Si quitamos todo el montaje escénico, económico y viajero del fútbol actual, veremos que el juego –como tal- apenas ha evolucionado desde que hace la tira de años a unos masoquistas ingleses se les ocurrió pegarse patadas jugando con un balón en vez de jugar a policías y ladrones.
Salvo por algunas pequeñas reglas (como las tres sustituciones) casi todo lo demás continúa tal como si no hubieran pasado los años. Sí, ya sé que hoy día los jugadores pegan las patadas a los rivales más certeramente y eficamente (véase la gracieta de Figo al maño César Jiménez en el último partido Real Madrid-Zaragoza: ocho meses de convalecencia). Sí, ya sé que hasta el autista más oculto del planeta sabe quien es Ronaldinho o Beckham. O que los grandes clubes del mundo mueven más millones que algunos países del segundo y tercer mundo. Pero si vamos a la esencia del fútbol y a sus reglas, la cosa sigue decimonónica.
Muchos partidos aburren hasta a las ovejas. A veces meter un gol es una proeza superior a volar hacia la Luna en barco. Los jugadores, por no saber, no se saben ni las reglas del juego que practican (como les ocurrió hace ocho días a los del Sevilla). Y los árbitros… Corramos un tupido velo. Ya no van de negro pero por muchos colorines que algunos se pongan, siguen fallando en sus apreciaciones más que una escopeta de chocolate.

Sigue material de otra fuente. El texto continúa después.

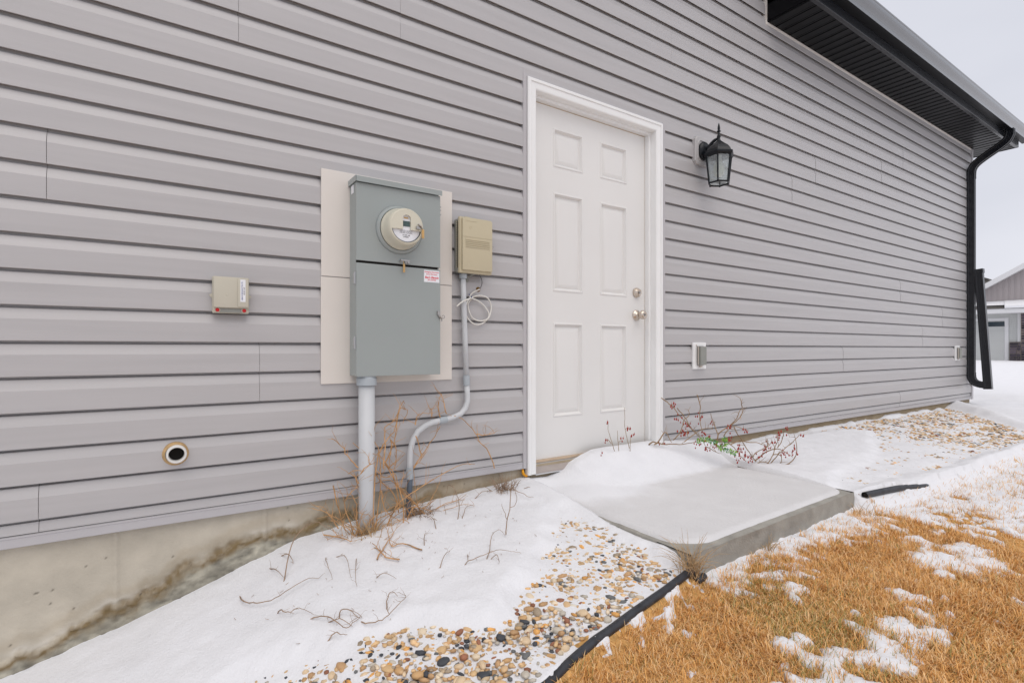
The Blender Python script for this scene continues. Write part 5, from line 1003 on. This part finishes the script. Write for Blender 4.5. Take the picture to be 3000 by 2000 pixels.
# green garland
GAR = [[(2.757,-0.261,0.415),(2.783,-0.275,0.435),(2.814,-0.293,0.431),(2.846,-0.31,0.422),(2.872,-0.325,0.407)],[(2.878,-0.328,0.381),(2.904,-0.342,0.395),(2.92,-0.351,0.418),(2.912,-0.346,0.441)],[(2.883,-0.33,0.384),(2.92,-0.351,0.366),(2.951,-0.368,0.359),(2.978,-0.383,0.344)]]
gar = thing('garland', 'short bright green leafy garland caught in the berry shrub', 'garland', (2.87, -.32, .40)); p = at(gar)
for q in GAR:
    P = smooth_path(q, 5); b = MB(); b.tube(P, .0012, n=4, cap=False); p(b.build('vine', M['green']))
    for i, c in enumerate(P[:-1]):
        for s_ in (-1, 1):
            b = MB(); c_ = Vector(c); tg = (Vector(P[i + 1]) - c_).normalized(); side = Vector((tg.z, rt.uniform(-.5, .2), -tg.x)) * s_ + tg * .5 + Vector((rt.gauss(0, .2), rt.gauss(0, .3), rt.gauss(0, .2))); side.normalize(); L = rt.uniform(.018, .028); wv = side.cross(Vector((0, -1, .3))).normalized() * L * .24
            b.add([c_[:], (c_ + side * L * .5 + wv)[:], (c_ + side * L)[:], (c_ + side * L * .5 - wv)[:]], [(0, 1, 2, 3)]); p(b.build('leaf', M['green']))

# ---------------------------------------------------------------- far houses
Fv = Vector((math.sin(HEAD), math.cos(HEAD), 0)); Rv = Vector((math.cos(HEAD), -math.sin(HEAD), 0)); O = Vector((0, -2.321, 0)) + Fv * 27
PHI = math.atan(25.06 / 27)
def farthing(name, label, cat, dist, z):
    a_ = HEAD + PHI; q = Vector((0, -2.321, 0)) + Vector((math.sin(a_), math.cos(a_), 0)) * dist
    t = thing(name, label, cat, (q.x, q.y, z)); t.rotation_euler = (0, 0, -a_)
    def f(o):
        co = np.zeros(len(o.data.vertices) * 3); o.data.vertices.foreach_get('co', co); co = co.reshape(-1, 3)
        co[:, 0] = (co[:, 0] - 25.06) * .736; co[:, 2] -= z; o.data.vertices.foreach_set('co', co.ravel()); o.data.update()
        o.parent = t; return o
    return f
p = farthing('house', 'neighbouring house with mauve gable, pale garage front and dark stone base', 'house', 36.84, .4)
zr = lambda u: 4.02 + .471 * (u - 24.33)
b = MB(); b.add([(22.6, 0, .2), (34, 0, .2), (34, 0, zr(30) - .471 * 4), (30, 0, zr(30)), (22.6, 0, zr(22.6)), (22.6, 9, .2), (34, 9, .2), (34, 9, zr(30) - .471 * 4), (30, 9, zr(30)), (22.6, 9, zr(22.6))], [(0, 1, 2, 3, 4), (5, 9, 8, 7, 6), (0, 4, 9, 5), (1, 6, 7, 2)]); p(b.build('gable_wall', M['mauve']))
u = 22.7
while u < 33:
    b = MB(); zt = zr(u) if u < 30 else zr(30) - .471 * (u - 30); b.box(u, u + .05, -.025, -.001, 3.3, zt - .02); p(b.build('batten', M['mauve'])); u += .30
for s_ in (0, 1):
    b = MB()
    A_, B_ = ((22.0, zr(22.0)), (30, zr(30))) if s_ == 0 else ((30, zr(30)), (34.6, zr(30) - .471 * 4.6))
    b.add([(A_[0], -.5, A_[1]), (B_[0], -.5, B_[1]), (B_[0], 9, B_[1]), (A_[0], 9, A_[1]), (A_[0], -.5, A_[1] + .27), (B_[0], -.5, B_[1] + .27), (B_[0], 9, B_[1] + .27), (A_[0], 9, A_[1] + .27)], [(0, 3, 2, 1), (4, 5, 6, 7), (0, 1, 5, 4), (1, 2, 6, 5), (2, 3, 7, 6), (3, 0, 4, 7)]); p(b.build('roof', M['palewhite']))
b = MB(); b.box(22.2, 33.8, -1.25, -.10, 2.765, 2.985); p(b.build('fascia', M['palewhite']))
b = MB(); b.add([(22.2, -1.28, 2.99), (33.8, -1.28, 2.99), (33.8, -.03, 3.38), (22.2, -.03, 3.38)], [(0, 1, 2, 3)]); p(b.build('shingles', M['roof']))
b = MB(); b.add([(22.2, -.75, 3.20), (25.5, -.80, 3.19), (25.5, -.03, 3.45), (22.2, -.03, 3.44)], [(0, 1, 2, 3)]); b.add([(25.45, -1.3, 3.0), (33.8, -1.3, 3.0), (33.8, -.03, 3.52), (25.45, -.03, 3.46), (25.45, -1.3, 3.12), (33.8, -1.3, 3.14)], [(4, 5, 2, 3), (0, 1, 5, 4), (0, 4, 3)]); p(b.build('roof_snow', M['snow']))
b = MB(); b.box(22.4, 26.24, -.30, -.02, .3, 2.764); p(b.build('garage_wall', M['palesiding']))
for k in range(11): b = MB(); b.box(25.68, 26.12, -.318, -.301, 1.45 + k * .115, 1.545 + k * .115); p(b.build('siding_board', M['palesiding']))
b = MB(); b.box(25.45, 25.66, -.34, -.301, .35, 2.56); b.box(22.6, 25.449, -.34, -.301, 2.42, 2.56); p(b.build('garage_frame', M['palewhite']))
for k in range(4): b = MB(); b.box(22.6, 25.44, -.325 + .004 * (k % 2), -.302, .36 + k * .515, .36 + k * .515 + .508); p(b.build('garage_door_panel', M['palesiding']))
b = MB(); b.box(24.42, 25.46, -.346, -.3405, 2.135, 2.375); p(b.build('garage_window', M['farglass']))
b = MB(); b.box(26.10, 26.26, -.36, -.301, .3, 2.764); p(b.build('corner_board', M['palewhite']))
b = MB(); b.box(25.70, 26.26, -.42, -.341, .3, 1.34); b.box(26.262, 33.8, -.42, -.02, .3, 2.764); p(b.build('mortar_bed', M['mortar']))
rv = random.Random(3)
def veneer(u0, u1, z0, z1):
    z_ = z0
    while z_ < z1 - .02:
        h_ = rv.uniform(.09, .16); u = u0
        while u < u1 - .02:
            l = rv.uniform(.18, .5); b = MB(); b.box(u + .012, min(u + l, u1) - .012, -.45 - rv.uniform(0, .03), -.4195, z_ + .012, min(z_ + h_, z1) - .012); p(b.build('veneer_stone', M['veneer'])); u += l
        z_ += h_
veneer(25.70, 26.26, .40, 1.34); veneer(26.27, 28.2, .40, 2.75)
p = farthing('house', 'distant house roof with snow peeping above the mauve gable', 'house', 56, .4)
b = MB(); b.box(16, 25.6, 0, 9, .3, 5.9); p(b.build('wall', M['palesiding']))
b = MB(); b.add([(15.4, -.5, 5.85), (26.2, -.5, 5.85), (23.5, 4.5, 7.3), (18, 4.5, 7.3), (15.4, 9.5, 5.85), (26.2, 9.5, 5.85)], [(0, 1, 2, 3), (0, 3, 4), (1, 5, 2), (4, 3, 2, 5)]); p(b.build('roof', M['roof']))
b = MB(); b.tube([(24.2, 2, 6.0), (24.2, 2, 6.75)], .2, n=8); p(b.build('roof_vent', M['roof']))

¿Tan difícil es introducir normas que aviven el juego, que se traduzcan en más posibilidades de gol o en más goles? ¿Tan difícil, en estos tiempos de superabundancia tecnológica, es conseguir que los árbitros puedan ser ayudados a cometer menos errores? En una pista de baloncesto hay tres árbitros y un chorro de jueces. En un campo de fútbol, muchísimo más grande, sólo arbitra un señor, dos actúan de pasmarotes y veintidós jugadores van a ver quien engaña mejor al tío del pito. El pito. A estas alturas de la película y todavía siguen con el pito en la boca. Y el fuera de juego, que ni un águila real (y mira que tiene una vista impresionante) sería capaz de discernir en ocasiones. Y el penalti, una jugada decisiva que se señala de higo a brevas, según el balance testicular del árbitrillo o arbitrazo (el primero lo señala en contra, el segundo a favor).
En fin, que los espectadores de los partidos de fútbol deberían acudir a los estadios vestidos con trajes de época para hacer honor a la añosidad de un juego-deporte que ya ni es juego ni deporte sino simplemente una máquina de hacer y despilfarrar millones. Pero esa es otra historia que contaremos el próximo día.